After a crash, the insurance company will evaluate the damage and value. While the owner may think the vehicle is not in bad shape and repairs could bring it back to usable condition, the insurer may feel differently.

If the insurer believes the cost of repairs exceeds or is too close to the vehicle’s value, it will declare it a total loss.

The equation for totaled vehicles

To determine if there is a total loss, the insurer will consider the state of your vehicle before and after the accident along with the current market for the vehicle. The insurer will typically consider the cost of repairs and compare it to the value of your vehicle in its current state after the accident. If the cost of repairs is 75% or more of the cash value, which is how much your car was worth before the accident, it will be a total loss.
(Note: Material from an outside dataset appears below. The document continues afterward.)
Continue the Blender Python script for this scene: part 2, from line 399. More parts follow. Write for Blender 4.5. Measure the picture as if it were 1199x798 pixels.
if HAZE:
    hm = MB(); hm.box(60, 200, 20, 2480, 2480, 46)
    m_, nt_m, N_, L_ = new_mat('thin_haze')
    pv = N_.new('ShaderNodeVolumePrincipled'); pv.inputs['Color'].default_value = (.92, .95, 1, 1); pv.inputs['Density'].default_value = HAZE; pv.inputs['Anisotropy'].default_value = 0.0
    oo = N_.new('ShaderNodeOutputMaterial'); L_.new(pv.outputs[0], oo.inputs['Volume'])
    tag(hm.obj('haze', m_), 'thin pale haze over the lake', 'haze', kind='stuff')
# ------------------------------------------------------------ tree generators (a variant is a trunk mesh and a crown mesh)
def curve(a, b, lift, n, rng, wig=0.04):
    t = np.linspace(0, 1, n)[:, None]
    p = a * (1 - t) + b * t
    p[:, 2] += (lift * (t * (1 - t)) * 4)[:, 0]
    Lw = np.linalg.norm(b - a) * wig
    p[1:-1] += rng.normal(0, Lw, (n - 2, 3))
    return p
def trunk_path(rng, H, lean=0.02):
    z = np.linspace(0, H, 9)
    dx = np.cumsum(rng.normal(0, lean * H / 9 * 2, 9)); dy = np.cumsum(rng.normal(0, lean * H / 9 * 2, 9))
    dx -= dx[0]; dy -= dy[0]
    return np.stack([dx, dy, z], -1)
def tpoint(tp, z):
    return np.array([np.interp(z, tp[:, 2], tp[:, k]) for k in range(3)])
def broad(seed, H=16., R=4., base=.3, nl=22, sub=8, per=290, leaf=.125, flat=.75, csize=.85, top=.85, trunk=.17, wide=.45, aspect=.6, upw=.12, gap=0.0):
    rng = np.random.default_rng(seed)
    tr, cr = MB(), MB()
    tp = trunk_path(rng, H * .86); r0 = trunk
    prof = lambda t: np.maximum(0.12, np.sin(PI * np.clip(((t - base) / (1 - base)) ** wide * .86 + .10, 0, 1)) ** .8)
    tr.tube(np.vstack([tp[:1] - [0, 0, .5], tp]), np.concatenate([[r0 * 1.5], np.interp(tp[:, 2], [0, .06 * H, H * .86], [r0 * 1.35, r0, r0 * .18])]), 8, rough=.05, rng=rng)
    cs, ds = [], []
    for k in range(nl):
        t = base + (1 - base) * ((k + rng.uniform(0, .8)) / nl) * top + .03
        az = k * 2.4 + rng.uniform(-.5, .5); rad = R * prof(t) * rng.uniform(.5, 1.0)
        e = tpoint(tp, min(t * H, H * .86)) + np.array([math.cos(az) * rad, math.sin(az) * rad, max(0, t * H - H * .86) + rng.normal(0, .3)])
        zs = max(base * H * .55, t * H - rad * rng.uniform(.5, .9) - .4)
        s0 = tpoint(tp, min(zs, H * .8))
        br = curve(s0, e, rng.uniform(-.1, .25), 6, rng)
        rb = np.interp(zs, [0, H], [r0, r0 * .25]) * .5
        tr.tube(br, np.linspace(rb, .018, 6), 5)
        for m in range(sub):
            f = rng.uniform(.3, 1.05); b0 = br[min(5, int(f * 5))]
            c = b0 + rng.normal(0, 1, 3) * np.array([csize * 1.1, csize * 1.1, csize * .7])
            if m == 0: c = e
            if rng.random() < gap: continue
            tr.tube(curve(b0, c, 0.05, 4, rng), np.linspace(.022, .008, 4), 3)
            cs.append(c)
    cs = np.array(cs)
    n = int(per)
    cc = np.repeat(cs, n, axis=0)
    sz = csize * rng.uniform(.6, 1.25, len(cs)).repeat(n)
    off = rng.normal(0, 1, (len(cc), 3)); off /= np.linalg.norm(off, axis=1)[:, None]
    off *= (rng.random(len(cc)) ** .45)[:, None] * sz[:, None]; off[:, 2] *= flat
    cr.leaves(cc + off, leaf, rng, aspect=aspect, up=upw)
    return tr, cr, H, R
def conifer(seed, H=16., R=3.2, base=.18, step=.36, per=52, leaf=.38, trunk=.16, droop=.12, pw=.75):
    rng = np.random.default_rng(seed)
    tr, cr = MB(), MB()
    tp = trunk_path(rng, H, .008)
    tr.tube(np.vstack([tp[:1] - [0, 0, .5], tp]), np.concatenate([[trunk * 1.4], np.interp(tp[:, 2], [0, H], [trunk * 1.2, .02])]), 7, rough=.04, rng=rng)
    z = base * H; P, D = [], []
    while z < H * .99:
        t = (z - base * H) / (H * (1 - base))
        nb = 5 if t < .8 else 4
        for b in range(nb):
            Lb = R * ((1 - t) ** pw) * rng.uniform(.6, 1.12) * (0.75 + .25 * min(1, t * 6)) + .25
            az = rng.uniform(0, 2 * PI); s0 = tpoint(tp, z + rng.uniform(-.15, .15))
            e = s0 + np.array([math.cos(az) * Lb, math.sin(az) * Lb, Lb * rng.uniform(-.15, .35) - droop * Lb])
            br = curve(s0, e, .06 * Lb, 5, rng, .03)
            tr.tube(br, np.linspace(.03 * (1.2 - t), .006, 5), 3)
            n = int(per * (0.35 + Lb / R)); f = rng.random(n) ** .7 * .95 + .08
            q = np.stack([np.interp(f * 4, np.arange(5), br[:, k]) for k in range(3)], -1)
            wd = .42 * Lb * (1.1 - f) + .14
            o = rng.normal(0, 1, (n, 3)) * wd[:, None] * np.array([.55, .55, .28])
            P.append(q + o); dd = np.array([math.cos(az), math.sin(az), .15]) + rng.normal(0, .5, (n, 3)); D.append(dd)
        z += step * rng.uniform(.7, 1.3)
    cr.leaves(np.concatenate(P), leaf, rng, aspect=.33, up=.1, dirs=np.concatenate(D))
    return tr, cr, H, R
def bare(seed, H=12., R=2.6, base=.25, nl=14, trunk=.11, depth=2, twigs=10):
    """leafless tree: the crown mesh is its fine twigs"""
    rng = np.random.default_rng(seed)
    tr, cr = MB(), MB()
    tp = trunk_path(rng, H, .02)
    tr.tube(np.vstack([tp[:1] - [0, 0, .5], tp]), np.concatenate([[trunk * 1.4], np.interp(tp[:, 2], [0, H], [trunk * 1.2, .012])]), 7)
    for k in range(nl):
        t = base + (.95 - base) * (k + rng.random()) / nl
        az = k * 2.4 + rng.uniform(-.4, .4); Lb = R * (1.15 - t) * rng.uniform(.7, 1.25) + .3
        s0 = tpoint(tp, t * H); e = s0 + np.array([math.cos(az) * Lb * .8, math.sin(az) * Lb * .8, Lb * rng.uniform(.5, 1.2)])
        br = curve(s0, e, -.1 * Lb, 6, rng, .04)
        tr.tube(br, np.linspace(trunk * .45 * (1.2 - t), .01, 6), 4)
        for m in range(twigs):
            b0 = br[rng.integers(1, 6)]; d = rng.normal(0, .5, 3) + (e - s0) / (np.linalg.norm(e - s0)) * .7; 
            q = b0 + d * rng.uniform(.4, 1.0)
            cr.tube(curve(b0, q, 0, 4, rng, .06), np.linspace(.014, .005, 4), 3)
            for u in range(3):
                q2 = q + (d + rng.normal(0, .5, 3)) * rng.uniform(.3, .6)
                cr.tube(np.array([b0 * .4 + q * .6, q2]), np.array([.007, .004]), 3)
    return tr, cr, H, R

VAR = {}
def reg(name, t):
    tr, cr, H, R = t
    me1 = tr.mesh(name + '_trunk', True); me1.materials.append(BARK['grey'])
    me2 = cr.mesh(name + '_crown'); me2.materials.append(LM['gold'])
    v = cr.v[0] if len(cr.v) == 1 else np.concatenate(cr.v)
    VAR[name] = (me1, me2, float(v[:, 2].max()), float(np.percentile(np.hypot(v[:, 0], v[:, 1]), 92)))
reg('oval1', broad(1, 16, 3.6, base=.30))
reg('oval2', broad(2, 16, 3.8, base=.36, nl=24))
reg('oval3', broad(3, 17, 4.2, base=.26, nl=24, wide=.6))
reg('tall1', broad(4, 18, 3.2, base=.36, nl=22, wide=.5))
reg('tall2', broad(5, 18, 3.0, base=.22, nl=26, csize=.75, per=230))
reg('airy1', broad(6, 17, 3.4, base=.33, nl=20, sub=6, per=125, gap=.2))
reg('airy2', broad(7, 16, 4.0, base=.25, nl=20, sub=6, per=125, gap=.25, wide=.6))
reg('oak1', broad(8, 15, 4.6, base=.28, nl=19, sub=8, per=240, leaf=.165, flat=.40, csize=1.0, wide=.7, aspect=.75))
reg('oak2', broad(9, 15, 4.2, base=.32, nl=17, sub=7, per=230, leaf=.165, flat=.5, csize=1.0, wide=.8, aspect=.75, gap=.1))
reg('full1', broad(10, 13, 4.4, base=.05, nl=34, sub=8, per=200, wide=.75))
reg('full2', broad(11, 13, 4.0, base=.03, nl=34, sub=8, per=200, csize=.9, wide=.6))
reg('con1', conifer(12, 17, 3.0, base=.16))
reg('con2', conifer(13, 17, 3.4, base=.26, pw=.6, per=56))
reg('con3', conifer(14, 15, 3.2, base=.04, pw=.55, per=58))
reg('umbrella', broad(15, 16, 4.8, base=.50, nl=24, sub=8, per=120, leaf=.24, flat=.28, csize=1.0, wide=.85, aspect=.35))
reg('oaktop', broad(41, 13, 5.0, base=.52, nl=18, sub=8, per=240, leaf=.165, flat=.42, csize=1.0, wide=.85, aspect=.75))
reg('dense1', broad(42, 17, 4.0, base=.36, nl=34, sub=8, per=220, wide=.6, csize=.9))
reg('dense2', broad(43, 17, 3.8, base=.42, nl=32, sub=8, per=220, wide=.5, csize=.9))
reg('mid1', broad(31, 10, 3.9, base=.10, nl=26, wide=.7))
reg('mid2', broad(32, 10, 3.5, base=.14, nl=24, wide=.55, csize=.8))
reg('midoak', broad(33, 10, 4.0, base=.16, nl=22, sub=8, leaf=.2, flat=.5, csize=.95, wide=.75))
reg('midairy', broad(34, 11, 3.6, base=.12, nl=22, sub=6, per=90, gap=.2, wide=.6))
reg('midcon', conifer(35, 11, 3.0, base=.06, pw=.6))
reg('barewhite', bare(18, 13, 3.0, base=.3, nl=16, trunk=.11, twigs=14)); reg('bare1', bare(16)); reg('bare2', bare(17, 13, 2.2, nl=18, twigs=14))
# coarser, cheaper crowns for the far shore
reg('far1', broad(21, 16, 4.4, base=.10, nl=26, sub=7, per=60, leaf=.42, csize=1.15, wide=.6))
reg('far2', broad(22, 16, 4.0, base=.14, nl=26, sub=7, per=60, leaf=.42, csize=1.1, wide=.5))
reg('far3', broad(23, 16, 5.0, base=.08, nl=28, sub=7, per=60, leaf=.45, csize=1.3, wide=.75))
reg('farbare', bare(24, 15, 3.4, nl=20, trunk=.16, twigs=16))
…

Owing money after a vehicle is totaled

After the insurer totals the vehicle, the owner may receive a payment for the actual cash value before the collision. Many owners have loans on their vehicles, and the insurer may pay this directly to the lienholder.

If the owner owes more than the vehicle is worth, it may mean there is no money remaining to put a new down payment on a new vehicle. Moreover, the owner may still need to repay the loan balance. The lender could make the payment due immediately because the car is no longer operating. The lender also might roll the amount into a loan on a new vehicle.

Legal action might be the best option

A personal injury lawsuit might be the best option for accident victims. An attorney also can represent the vehicle owner if there is a dispute with the insurance company or to recover damages from the negligent driver.